The Prosecutor Seeks To Be Mayor
Wednesday - August 18, 2010
| Del.icio.us
On a warm August morning two Saturdays ago, three-term Honolulu Prosecutor Peter Carlisle wheeled his Mustang into a parking lot adjacent to the Kalihi-Waena Elementary School cafeteria. A group of 30 Kalihi residents, many of Filipino ethnicity, gathered to hear the former prosecutor-turned-mayoral-aspirant who claims the highest name recognition in the race. Carlisle shook hands, was introduced by Cha Thompson and reported on the state of his campaign.
“We have people sign-waving all across the island this morning,” Carlisle said. “The unions are coming out for us. The most recent poll run by the Republicans has me at 43 percent, 17 percent for Panos and 10 for Caldwell.”
As Carlisle spoke, sweating supporters just in from sign-waving filed into the back of the room. Carlisle’s crimson face showed signs of his own recent road-side duty.
“My first priority as mayor will be to get Honolulu’s fiscal house in order,” he told the crowd. “It’s a huge problem, and we put our children and their children in a deep financial hole if we don’t deal with it.” He promises transparency in telling Honolulu residents how their money is being spent.
Then he turns to rail. “Rail is very important. It will take government funding into the private sector and provide us with jobs. Fifty percent of the members of the Hawaii Carpenters Union (which recently endorsed Carlisle) are unemployed. They’re taking piecemeal work in order to feed their families.
“The more we delay rail, the more we’ll have to pay in the future. It gives us a golden opportunity. I’m of the baby boomer generation. Our parents made the world a better place for us. But now we have to think beyond ourselves - not allow ourselves to become known as the selfish generation. Rail gives us an opportunity to create a more modern, more vital city for ourselves and future generations.”
Carlisle boasted of his accomplishments as prosecutor - that on his watch “crime rates were cut to historic lows. For the past three years, Honolulu has been the safest big city in the country.”

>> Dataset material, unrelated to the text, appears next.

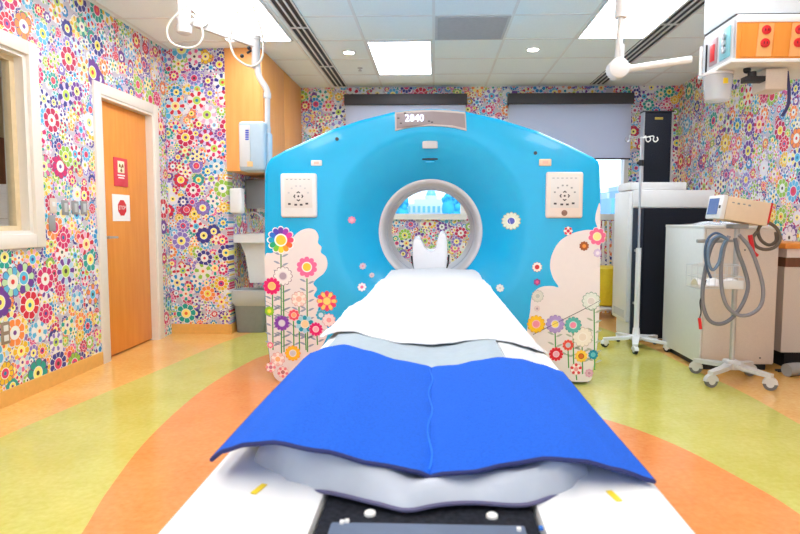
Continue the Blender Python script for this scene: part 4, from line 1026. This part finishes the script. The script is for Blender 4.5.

Carlisle answered a query about how rail riders will get to the stations: “Buses will get you there. We need to improve the present bus system. Buses do short hauls well; long hauls are what buses don’t do well. We need an integrated transit system of which the spinal column is rail.”
A representative from the sheet metal union asked about homelessness. “Homelessness is like the common cold,” Carlisle replied. “You can control it, but you can’t cure it.” He prescribed temporary shelters, assistance for homeless children, retraining for the unemployed and intervention for the addicted.
“We have to get the homeless or mentally ill on meds and keep them on them.”
Carlisle also endorses the creation of safe zones for the homeless, but he warns that ACLU types may push back, claiming that safe zones constitute an infringement on the rights of the homeless. Carlisle dodged a question on civil unions as “not on my agenda, not a priority of the city.” On a fireworks ban, he opined that “we won’t get rid of all of them, but that we should head in that direction.”
He also feels that politicians become too enamored with “sexy projects. I did TheBus. I did TheRail. They want to name them. But maintenance is necessary, and we haven’t devoted enough of our effort to it. Maintenance isn’t sexy. It’s not the pyramid that I built.”
But, Carlisle would argue, they’re pyramids that must be maintained.